Lucky enough to have been born with a vividly overactive imagination, I spent a large portion of my childhood either playing pretend or outright making shit up. I was a daydreamer with an intricately constructed fantasy land, too obsessed with intrigue and scandal to play house or restaurant like everyone else. When we played cowboys, I was a saloon girl. I sat at the typewriter and produced a local newspaper for a fictitious town, complete with multiple columns and a letter to the editor claiming that his affair with my wife had gone on long enough. My puppet shows were murder mystery dinners. I read too many books and watched too many period pieces that left me with the murky understanding that there were women who somehow made a living by being fashionable and eating well and having lots of free time to go on dates. I learned the word flaneur and violently rebelled against the notion that one day I would have to do some kind of real work. I wanted to be a sideshow freak, a mermaid, a poet, a vampire, the Queen of Everything. What does a little girl like that grow up to be?

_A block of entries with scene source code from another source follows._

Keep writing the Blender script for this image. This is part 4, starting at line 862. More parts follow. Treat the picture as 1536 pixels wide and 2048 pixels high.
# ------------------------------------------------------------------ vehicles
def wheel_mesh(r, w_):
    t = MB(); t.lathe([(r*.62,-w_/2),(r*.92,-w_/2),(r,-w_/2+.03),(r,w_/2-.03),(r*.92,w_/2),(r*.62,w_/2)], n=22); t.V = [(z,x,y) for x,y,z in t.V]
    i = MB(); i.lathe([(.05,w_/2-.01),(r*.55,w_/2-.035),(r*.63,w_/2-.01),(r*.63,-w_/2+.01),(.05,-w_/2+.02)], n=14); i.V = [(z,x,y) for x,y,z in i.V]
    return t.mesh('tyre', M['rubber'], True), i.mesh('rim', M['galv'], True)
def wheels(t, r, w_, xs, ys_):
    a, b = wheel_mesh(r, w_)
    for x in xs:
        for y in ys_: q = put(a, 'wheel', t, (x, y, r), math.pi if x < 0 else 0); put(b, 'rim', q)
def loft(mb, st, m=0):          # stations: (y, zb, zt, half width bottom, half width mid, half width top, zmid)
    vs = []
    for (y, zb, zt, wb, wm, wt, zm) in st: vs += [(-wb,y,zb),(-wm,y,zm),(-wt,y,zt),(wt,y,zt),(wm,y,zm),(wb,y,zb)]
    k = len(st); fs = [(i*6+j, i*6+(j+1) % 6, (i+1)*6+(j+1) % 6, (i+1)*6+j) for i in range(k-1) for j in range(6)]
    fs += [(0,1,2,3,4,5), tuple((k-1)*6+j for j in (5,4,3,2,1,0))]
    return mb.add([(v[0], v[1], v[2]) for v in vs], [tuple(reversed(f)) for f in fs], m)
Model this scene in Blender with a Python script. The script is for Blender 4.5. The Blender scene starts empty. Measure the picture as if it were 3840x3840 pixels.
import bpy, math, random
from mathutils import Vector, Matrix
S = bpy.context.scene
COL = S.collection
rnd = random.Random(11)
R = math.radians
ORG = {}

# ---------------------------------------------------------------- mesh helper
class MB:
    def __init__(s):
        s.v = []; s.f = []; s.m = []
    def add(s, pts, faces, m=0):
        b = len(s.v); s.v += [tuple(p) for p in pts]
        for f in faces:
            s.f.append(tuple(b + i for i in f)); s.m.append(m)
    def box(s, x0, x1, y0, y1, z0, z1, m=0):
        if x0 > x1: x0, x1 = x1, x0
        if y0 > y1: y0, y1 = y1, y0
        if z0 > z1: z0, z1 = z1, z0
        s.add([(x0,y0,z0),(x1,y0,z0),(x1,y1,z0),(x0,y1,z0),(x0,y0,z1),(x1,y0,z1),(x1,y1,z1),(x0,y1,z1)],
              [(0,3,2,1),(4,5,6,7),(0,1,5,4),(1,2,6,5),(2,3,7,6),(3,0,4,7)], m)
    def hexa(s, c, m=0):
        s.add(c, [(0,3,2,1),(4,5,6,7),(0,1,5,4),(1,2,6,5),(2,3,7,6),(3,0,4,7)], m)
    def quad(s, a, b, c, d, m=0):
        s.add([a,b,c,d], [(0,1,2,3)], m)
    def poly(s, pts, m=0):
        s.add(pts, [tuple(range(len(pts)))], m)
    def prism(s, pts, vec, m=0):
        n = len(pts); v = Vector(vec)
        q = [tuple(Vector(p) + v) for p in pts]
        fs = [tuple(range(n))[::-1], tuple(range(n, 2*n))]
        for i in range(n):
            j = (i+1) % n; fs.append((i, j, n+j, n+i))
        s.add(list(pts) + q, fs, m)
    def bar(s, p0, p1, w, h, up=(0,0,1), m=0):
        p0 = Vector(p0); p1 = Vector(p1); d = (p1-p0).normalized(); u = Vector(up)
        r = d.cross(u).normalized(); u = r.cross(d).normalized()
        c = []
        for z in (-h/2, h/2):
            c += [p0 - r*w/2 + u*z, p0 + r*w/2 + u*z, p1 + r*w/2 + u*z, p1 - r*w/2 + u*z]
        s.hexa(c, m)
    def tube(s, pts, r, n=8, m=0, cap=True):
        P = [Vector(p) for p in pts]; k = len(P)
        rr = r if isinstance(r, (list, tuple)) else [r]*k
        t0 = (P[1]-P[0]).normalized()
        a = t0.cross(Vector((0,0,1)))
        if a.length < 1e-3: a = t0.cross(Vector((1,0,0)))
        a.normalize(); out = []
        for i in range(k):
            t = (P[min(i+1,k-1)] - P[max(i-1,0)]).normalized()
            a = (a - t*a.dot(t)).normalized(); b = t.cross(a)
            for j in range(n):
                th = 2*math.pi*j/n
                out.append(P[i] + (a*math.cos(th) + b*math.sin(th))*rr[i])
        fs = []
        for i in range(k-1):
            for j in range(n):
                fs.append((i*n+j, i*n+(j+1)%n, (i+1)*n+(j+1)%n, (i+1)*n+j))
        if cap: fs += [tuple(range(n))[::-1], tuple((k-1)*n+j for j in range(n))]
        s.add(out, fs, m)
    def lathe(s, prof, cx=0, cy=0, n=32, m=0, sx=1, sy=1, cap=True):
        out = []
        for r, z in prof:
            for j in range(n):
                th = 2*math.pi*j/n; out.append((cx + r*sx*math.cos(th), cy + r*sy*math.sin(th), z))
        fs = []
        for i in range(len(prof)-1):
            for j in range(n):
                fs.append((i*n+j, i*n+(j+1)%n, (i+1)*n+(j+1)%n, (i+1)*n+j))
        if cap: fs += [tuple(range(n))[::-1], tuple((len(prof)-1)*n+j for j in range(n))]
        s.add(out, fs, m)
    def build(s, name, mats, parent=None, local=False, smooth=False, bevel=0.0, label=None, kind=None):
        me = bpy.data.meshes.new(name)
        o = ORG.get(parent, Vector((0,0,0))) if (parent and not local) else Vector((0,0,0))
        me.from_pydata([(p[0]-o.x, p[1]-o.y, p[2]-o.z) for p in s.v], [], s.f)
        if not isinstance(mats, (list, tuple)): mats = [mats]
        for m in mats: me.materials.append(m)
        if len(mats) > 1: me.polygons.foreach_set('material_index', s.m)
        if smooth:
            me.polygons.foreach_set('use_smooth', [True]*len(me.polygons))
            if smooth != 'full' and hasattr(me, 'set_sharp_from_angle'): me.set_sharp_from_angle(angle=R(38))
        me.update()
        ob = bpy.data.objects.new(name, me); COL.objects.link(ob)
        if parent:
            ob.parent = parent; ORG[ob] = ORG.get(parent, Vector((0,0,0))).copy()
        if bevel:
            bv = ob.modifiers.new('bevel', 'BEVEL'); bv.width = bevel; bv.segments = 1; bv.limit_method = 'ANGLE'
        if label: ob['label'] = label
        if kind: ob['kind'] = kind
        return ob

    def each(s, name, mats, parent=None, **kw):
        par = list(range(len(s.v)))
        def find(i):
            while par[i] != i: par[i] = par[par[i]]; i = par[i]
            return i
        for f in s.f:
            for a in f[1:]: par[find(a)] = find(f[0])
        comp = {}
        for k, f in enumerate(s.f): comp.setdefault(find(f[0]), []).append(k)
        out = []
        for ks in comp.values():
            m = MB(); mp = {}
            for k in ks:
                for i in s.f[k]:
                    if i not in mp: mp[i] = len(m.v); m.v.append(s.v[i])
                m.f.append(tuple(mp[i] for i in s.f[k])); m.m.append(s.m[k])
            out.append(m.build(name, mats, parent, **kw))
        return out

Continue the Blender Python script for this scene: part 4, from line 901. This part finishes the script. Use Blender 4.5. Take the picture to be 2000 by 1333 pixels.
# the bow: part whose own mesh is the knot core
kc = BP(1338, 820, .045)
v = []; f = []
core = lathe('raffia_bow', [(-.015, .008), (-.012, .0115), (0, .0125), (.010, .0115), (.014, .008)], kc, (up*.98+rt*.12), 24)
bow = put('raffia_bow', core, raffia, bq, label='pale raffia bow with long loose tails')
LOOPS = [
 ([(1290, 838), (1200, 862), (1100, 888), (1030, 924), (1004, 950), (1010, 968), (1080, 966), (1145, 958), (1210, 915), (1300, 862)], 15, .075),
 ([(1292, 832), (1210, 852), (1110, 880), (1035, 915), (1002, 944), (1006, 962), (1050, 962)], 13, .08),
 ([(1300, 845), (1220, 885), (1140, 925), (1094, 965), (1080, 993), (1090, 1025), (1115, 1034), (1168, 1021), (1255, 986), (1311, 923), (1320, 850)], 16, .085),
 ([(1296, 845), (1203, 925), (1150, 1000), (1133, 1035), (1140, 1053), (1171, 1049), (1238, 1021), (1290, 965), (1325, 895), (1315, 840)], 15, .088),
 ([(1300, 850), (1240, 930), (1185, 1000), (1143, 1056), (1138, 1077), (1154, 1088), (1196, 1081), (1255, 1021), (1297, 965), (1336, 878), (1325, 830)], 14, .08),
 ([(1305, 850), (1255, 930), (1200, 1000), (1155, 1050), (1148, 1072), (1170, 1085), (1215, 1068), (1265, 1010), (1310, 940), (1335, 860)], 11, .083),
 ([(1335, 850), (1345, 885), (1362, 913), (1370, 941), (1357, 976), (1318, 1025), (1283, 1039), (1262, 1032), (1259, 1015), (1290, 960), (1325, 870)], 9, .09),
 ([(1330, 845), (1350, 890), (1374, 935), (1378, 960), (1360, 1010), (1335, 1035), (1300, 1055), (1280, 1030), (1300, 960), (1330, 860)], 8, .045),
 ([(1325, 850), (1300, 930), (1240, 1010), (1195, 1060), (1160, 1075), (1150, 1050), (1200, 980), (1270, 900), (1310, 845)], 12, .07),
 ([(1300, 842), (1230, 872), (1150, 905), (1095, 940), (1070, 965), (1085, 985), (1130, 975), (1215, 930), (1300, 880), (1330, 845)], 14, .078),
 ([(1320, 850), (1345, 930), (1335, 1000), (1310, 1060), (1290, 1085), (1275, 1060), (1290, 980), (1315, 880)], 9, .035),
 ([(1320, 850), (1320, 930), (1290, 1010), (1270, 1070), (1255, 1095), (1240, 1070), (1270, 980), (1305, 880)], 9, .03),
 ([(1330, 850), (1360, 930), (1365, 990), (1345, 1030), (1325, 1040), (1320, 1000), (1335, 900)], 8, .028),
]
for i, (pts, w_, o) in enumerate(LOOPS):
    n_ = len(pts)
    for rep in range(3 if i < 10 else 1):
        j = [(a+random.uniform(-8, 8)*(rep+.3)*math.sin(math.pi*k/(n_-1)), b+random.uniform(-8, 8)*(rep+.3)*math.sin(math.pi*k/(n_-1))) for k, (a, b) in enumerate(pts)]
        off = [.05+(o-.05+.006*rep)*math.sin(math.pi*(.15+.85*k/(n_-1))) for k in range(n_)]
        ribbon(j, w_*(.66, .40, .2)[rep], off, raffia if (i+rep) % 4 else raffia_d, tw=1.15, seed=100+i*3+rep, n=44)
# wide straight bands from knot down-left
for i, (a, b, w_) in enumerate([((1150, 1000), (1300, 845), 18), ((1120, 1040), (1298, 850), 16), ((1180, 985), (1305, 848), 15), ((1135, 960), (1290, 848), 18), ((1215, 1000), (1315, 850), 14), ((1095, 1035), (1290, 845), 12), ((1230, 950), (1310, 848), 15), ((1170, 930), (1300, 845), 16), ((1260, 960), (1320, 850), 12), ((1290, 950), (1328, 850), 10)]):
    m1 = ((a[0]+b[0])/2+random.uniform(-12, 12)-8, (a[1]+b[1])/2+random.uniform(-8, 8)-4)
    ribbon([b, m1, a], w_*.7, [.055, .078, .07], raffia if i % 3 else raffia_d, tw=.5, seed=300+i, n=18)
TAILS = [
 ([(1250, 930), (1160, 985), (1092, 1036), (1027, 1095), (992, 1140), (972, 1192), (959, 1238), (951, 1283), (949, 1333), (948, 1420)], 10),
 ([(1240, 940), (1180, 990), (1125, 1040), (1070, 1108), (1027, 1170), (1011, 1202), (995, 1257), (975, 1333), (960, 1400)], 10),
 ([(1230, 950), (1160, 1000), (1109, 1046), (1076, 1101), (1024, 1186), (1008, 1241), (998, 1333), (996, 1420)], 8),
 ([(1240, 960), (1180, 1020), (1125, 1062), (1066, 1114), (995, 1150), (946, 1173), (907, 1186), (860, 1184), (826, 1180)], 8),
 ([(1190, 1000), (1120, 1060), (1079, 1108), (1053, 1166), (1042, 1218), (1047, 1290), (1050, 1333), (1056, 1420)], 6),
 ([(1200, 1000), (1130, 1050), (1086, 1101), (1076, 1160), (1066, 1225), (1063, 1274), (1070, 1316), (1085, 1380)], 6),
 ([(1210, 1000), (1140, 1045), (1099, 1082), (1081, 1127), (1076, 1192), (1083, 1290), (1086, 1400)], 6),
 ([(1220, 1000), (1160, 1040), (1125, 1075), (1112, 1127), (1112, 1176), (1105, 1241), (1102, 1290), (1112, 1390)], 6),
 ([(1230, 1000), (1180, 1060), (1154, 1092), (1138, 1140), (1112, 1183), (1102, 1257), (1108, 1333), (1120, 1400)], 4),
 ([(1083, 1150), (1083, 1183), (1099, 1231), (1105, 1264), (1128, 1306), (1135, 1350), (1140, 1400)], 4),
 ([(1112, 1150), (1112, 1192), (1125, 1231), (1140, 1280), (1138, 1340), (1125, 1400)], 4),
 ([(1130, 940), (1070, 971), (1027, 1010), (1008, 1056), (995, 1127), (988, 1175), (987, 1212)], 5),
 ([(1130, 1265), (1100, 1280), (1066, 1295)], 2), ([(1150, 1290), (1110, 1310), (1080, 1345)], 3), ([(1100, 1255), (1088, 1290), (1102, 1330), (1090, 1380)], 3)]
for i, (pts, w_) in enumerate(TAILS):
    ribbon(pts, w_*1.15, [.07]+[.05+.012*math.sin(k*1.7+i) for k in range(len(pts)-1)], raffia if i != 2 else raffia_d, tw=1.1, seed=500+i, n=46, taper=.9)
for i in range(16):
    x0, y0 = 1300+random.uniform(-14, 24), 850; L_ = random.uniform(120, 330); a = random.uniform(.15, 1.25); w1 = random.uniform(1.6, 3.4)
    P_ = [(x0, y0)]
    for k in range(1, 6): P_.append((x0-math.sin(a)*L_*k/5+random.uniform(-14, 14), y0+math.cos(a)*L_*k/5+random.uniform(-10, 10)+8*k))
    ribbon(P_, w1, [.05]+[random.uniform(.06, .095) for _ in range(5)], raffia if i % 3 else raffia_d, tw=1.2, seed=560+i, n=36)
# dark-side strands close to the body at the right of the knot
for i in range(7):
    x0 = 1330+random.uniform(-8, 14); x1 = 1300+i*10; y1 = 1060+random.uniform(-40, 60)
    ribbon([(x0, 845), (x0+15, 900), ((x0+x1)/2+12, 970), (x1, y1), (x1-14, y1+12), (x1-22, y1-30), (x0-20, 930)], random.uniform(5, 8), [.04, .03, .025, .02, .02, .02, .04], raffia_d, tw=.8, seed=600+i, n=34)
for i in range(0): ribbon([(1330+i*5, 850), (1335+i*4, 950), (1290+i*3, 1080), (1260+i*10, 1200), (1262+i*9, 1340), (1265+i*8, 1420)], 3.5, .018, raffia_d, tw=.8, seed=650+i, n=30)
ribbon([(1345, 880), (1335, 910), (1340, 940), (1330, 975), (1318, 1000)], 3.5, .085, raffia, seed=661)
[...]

I spent the better part of my twenties calling myself an entertainer, though it's clear to me, now pushing thirty, that the more accurate descriptor would have been “clown.” If not a clown, a jester, and on my most glamorous days a harlequin, though the words, like entertainer, dancer, and stripper, are interchangeable to me. People take clown just as negatively as they take stripper, like you're somehow degrading or undermining yourself by identifying that way; you must see yourself as a joke, you don't take yourself seriously. I disagree, however, that either term is inherently self deprecating. The obvious comparisons are there: stage makeup, big shoes, fake name, get onstage and roll around on the ground to elicit an emotional response from the audience. Beneath that, though, the thread that links being a clown with being a stripper, or a comedian or any other type of entertainer, is being in the business of knowing people. Truly, intimately, knowing and understanding people; what makes them laugh or rage or cry, what they're talking and thinking about, what captures their attention, what makes them feel. Artists and entertainers of all varieties have been told since the beginning of time, know your audience. That need to know your audience turns something as silly as telling a joke or shaking a leg into the very serious lifelong endeavor of learning people.
Stripping, comedy, clowning– all art forms with origins that date back to the annals of time; thus, I, like many others in the course of history, spent a good bit of time playing the tortured, romantic, misunderstood genius role. I was in the ranks of Holly Golightly, feeling the dreamy poetic melancholy of Ella Fitzgerald's Love for Sale, a 21st century harlequin with no contractual obligation other than to have a good time. I thought myself profound, a member of the chaise lounge intellectual crowd, elegant and philosophical like I had figured something out about life, when in actuality I was just a pothead with too big eyelashes and nothing better to do than gossip. I lacked the discipline to invest the money or leverage the connections or even go to work regularly and convinced myself that being a half-assed stripper was the same as being a starving artist. I told myself that a flexible schedule and disposable income that afforded me the privilege of “being a woman of leisure” were fair trade offs in an industry with no health insurance or paid time off or real job security. I bought the dream I sold myself that my participation in “the industry” was in connection to some sort of divine feminine energy, even though 9 times out of 10 I just served as cheap entertainment for a crowd that barely saw me as a human person. Taking myself a little too seriously did not negate the absurdity of my lifestyle, just like the frivolity of my job didn’t make it any less “work.” The art I made was never inauthentic and the process was never short of laborious. Jesters may have been telling dick and fart jokes, but they still could have lost their livelihoods or their heads if those jokes didn't land. Getting shot out of a cannon over and over again eventually takes some kind of toll on your body; trying to find a million coy and clever ways to take your top off takes a toll on your brain. Even if it feels like I spent the last decade in clown school, I still spent the whole time learning.
In 2023, I quit dancing full time, and it sent me into a period of reflection and transition. I came to terms with the fact that while I could call myself a siren or an enchantress and consider myself a harlequin, it’s just as true that what I really am is a clown. I’m also a storyteller, a comedian, an observer of people, a social commentator, and a pretty decent stripper, but at the end of the day, I grew up to be a clown. And that long winded and self important journey brings us here, to Payasa Parables, payasa meaning clown and parable meaning a little story from which you learn something, hopefully. This is a space for the opinions, thoughts, critiques, and musings that pass through my mind, as well as the things I’ve learned about life and myself throughout my years of clownery. If that appeals to you, well then Ladies and Gentlemen, step right up.